Monday, Jun. 01, 1925

Mayfairies

MAY FAIR--Michael Arlen--Doran. ($2.50). Now Dikran Kuyunijiao has written another book, which is the last that he will write about these charming people, they do say. He has a pretty way with words, this Michael, or this Dikran. If it is the same trick that the cavaliers of the 17th Century had with a lady's hand, and the dandies of the 18th with a silver perruque and a puffing neckcloth, that is because he stands, as they did, in defense of gallantry; and it is a proud thing to be paid for defending gallantry in a world that has forgotten it. As for putting stories together, he.can put one inside the other, so that the one within illumines that without like a candle shining through a curtain. Such is his tale about Capcl Maturin, the Ace of Cads, who shamed Sir Gray de Gramercy by taking a check for -L-1000 that was owed him and refusing a girl that was not; and the bit about Miss Wycks who lived, just for one minute, "Where the Pigeons Go To Die." But sometimes again Dikran just writes something to sell, thus and thus, and then he sells the reader. That is what it is. Poker

WEBSTER'S POKER BOOK--H. T. Webster, George Ade, G. F. Worts, Marc Connelly, R. F. Foster--Simon, Schuster ($2.50). Cartoonist Webster long ago laid hold on the ventricles of the U. S. public. Even his illustrated bridge pads are said to get laughs from Long Island to Los Angeles. Now, through the Barnum-and-Baileys of the publishing business, he presents a whole book about his cigar-chewing, telephoning, lying, bluffing, smirking, grinning fiction, the Great American Poker Player, trigged out with dialog and dialects by the satisfying Messrs. Ade and Connelly. Mr.
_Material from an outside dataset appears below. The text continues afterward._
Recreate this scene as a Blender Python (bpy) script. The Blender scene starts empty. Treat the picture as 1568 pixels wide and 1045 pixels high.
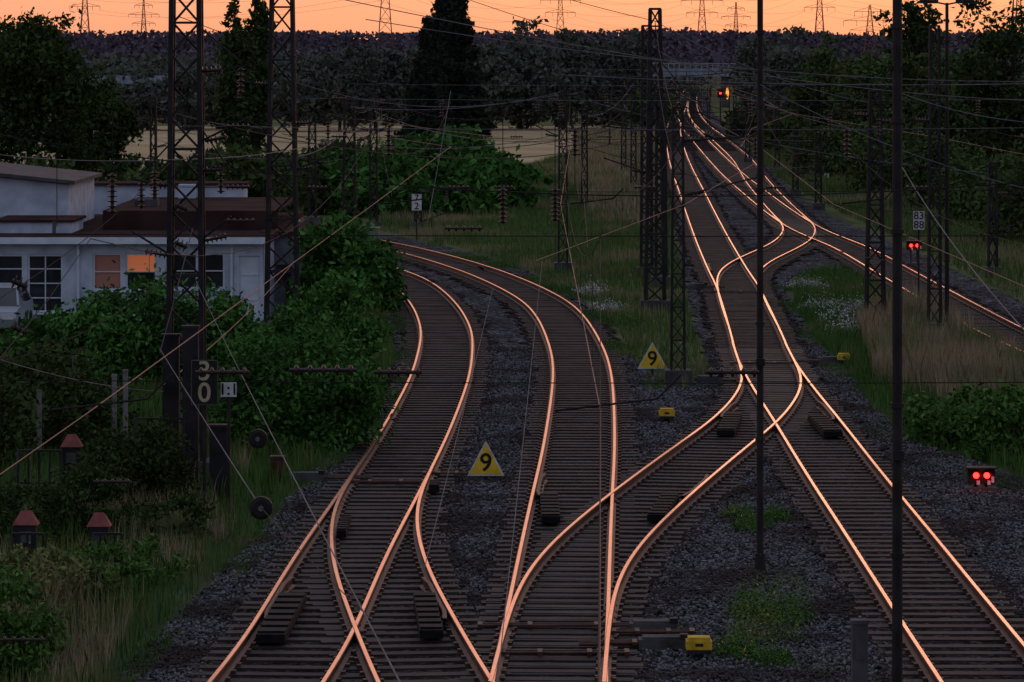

Foster, aspirant to the shoes of Edmond Hoyle as chief U. S. oracle on games of chance, furnishes convincing statistics. If you play poker, you may recognize yourself. If you cannot bear the game, it is at least valuable to know that there are 2,598,960 poker hands to an honest 52-card deck; that a royal straight flush can occur but once in 649,746 hands; that the parent stem of Poker is that ancient Persian pastime, As Nas. With the book come rules, advice against Greeks*, a set of chips. ^

*Card players' slang for dishonest opponents, said to have originated when Greek slaves took card games into Italy.